How music can enhance your marathon training or triathlon training

A good song may alleviate the boredom of a long marathon training run, take the edge off your suffering during a hilly triathlon training ride, or add a layer of pure enjoyment to an intense weightlifting session. Especially in harder workouts, the right music almost seems to act like a performance-enhancing drug. But, of course, there’s no way something as intangible as a song could change your body’s physiological limits. Or could it?

Listen To The Studies

Research suggests that music really can boost athletic performance. For example, a 2009 study by researchers at Liverpool John Moores University in England looked at the effects of music of different tempos on stationary cycling performance. Twelve subjects rode bikes for 25 minutes at a self-selected intensity level on three separate occasions while listening to popular music. Without the subjects’ knowledge, the tempo of the music was manipulated so that it was normal in one workout, 10 percent faster than normal in another workout, and 10 percent slower than normal in the remaining workout.

The subjects’ average power output over the full 25 minutes was found to be 3.5 percent greater when the music tempo was increased. Their power dropped by 9.8 percent when the music was slowed down.

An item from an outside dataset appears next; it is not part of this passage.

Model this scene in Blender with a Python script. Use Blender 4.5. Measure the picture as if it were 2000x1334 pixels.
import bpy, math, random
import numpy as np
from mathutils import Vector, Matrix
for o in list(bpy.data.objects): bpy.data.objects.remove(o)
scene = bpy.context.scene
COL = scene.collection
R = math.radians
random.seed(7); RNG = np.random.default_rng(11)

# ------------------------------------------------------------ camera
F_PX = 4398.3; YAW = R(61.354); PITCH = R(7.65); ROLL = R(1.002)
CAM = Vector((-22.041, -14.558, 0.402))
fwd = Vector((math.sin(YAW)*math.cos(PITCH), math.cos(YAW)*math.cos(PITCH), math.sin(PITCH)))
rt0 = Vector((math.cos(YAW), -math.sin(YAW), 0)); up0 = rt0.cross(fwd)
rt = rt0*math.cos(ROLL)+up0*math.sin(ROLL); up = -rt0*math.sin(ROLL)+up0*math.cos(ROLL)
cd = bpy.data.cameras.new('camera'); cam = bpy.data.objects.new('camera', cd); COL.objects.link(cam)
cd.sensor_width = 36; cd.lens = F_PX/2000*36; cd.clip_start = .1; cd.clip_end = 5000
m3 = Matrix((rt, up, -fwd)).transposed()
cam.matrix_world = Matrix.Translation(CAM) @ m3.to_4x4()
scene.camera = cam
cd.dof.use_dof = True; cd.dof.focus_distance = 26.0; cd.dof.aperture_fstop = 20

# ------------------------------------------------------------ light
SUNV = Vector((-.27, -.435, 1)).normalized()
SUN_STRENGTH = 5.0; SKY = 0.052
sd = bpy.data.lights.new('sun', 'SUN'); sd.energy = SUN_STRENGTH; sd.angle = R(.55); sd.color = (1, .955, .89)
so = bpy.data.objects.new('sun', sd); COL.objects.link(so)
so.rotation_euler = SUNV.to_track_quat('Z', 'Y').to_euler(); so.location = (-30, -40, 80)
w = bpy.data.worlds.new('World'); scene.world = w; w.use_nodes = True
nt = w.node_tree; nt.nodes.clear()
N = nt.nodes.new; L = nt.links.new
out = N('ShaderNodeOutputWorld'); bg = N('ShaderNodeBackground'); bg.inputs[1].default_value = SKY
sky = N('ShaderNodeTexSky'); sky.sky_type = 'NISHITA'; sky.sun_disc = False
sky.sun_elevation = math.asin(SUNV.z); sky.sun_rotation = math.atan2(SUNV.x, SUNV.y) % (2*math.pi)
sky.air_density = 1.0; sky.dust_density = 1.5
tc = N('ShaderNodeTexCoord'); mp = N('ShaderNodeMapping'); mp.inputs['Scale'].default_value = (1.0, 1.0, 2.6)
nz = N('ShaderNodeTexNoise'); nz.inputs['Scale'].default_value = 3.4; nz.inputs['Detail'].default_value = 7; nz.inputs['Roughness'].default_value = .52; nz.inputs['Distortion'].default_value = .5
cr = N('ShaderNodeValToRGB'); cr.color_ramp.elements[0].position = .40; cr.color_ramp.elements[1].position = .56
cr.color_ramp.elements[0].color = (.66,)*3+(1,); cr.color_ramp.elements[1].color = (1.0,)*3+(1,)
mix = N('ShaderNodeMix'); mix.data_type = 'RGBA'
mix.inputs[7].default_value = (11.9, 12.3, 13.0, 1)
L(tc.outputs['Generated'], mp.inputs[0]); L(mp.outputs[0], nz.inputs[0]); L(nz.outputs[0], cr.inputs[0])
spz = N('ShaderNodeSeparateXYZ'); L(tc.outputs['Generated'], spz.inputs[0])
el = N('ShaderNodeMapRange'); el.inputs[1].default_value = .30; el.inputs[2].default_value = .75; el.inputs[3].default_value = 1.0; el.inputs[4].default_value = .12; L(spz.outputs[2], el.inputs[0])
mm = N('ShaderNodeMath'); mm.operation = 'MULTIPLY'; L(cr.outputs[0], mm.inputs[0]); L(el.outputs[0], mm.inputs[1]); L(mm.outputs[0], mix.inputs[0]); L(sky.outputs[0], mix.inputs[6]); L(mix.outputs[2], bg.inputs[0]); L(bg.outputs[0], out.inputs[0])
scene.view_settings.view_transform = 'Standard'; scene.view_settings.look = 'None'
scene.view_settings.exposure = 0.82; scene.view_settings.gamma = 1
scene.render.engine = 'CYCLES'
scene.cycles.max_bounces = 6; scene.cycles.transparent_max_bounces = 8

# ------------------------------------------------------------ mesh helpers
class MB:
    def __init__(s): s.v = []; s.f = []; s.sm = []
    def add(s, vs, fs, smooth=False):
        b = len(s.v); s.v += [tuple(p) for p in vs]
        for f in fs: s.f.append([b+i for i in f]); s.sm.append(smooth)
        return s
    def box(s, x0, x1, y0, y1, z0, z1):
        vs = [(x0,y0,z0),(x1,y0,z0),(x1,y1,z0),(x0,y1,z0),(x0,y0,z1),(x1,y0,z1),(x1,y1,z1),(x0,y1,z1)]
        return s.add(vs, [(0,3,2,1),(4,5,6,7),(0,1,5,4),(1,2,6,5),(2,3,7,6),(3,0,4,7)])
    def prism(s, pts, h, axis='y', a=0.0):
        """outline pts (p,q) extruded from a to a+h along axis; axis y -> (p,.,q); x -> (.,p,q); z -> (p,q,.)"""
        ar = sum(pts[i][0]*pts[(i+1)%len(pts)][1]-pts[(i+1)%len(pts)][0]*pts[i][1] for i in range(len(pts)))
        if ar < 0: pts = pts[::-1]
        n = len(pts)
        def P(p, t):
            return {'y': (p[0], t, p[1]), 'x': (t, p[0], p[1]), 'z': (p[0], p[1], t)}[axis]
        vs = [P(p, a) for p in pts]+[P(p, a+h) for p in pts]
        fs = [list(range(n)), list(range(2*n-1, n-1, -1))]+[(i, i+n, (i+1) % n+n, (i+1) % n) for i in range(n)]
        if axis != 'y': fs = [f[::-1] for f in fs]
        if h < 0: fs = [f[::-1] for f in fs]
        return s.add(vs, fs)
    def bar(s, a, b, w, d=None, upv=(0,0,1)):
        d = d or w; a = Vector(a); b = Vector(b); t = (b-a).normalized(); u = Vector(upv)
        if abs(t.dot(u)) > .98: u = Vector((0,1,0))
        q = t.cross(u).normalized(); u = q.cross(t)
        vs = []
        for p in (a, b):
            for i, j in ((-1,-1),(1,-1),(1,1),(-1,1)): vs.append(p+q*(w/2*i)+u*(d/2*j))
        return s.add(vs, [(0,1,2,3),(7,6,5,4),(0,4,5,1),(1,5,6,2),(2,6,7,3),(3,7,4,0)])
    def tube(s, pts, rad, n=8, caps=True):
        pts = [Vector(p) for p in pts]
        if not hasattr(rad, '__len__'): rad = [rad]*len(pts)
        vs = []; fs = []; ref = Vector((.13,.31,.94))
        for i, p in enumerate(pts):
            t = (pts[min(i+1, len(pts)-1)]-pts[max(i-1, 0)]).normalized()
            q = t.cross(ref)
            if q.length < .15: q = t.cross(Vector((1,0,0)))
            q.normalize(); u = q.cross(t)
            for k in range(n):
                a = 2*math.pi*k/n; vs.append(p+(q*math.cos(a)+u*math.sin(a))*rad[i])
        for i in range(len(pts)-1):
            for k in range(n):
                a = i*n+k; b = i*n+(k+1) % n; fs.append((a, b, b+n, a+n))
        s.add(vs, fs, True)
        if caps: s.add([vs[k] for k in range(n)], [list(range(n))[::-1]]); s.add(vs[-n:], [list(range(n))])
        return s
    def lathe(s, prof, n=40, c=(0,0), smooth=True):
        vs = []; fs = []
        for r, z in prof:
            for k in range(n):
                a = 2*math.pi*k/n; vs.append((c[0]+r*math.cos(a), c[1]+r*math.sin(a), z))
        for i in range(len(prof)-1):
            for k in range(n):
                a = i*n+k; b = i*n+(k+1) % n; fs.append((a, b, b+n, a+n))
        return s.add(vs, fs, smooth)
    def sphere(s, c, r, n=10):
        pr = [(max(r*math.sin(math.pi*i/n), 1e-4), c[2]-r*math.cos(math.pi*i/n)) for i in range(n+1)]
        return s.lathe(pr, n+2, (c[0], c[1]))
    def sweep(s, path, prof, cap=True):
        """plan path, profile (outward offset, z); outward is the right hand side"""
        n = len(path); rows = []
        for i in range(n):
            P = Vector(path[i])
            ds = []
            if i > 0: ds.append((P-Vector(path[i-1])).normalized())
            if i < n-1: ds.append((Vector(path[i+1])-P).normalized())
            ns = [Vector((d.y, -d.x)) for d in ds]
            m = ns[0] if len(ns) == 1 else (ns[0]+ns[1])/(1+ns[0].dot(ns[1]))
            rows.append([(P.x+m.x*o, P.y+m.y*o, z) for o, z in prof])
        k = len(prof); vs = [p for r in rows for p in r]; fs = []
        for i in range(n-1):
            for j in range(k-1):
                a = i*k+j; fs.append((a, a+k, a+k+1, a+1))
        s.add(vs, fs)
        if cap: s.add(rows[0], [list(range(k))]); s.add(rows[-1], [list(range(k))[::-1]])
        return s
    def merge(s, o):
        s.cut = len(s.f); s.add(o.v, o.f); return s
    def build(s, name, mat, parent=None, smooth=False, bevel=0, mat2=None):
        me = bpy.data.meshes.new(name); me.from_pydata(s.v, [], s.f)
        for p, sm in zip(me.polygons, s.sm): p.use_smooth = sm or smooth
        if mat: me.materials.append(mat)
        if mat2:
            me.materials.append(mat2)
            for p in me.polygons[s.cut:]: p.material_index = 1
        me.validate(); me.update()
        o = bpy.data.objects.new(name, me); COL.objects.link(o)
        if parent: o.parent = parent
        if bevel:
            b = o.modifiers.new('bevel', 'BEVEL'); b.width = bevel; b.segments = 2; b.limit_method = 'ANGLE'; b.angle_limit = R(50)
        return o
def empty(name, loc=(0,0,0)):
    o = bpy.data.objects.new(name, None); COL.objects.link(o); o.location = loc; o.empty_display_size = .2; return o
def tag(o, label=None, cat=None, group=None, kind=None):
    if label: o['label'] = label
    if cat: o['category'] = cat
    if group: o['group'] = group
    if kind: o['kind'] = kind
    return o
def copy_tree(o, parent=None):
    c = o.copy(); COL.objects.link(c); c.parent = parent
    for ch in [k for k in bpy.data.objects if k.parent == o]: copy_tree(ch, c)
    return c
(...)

So clearly fast music is better for performance than slow music. But is music generally better than no music? Yes, according to a 2004 study done by researchers at England’s Lincoln University. Student volunteers completed a muscular endurance task (holding a weight as long as they could) while listening to self-selected “motivational music” and again while listening to white noise. The subjects were able to hold the weight significantly longer while listening to music.

Listen To Your Brain

So, how can mere sounds boost a person’s physical endurance? The answer to this question has to do with the brain’s role in physical performance. Exercise scientists used to believe that fatigue occurred when the muscles or cardiorespiratory system hit some kind of hard physiological limit. For example, the muscles became so acidic that they stopped working properly. It is now understood that such limits are never reached. Instead, the brain imposes fatigue before these limits are reached to protect the body from serious harm.

Because the brain essentially chooses to impose fatigue based on a prediction of where the body’s true physiological limits lie, the brain has some flexibility in setting performance limits. When an athlete is highly motivated, the brain will risk a bit more and allow the body to come a little closer to the point of self-harm in pursuit of better performance. All kinds of factors may influence an athlete’s level of motivation, and music appears to be one of them.
 
Listen To Some Music

You certainly don’t have to rely on music to motivate your best performance, and you probably shouldn’t rely on it too heavily in training, because you can’t legally race with headphones on. But if you feel that listening to your favorite songs gives you a boost during some of your marathon training runs or triathlon training workouts, it probably does. So, don’t stop the music. And if you’ve never tried training with music, maybe now is the time to finally invest in an iPod!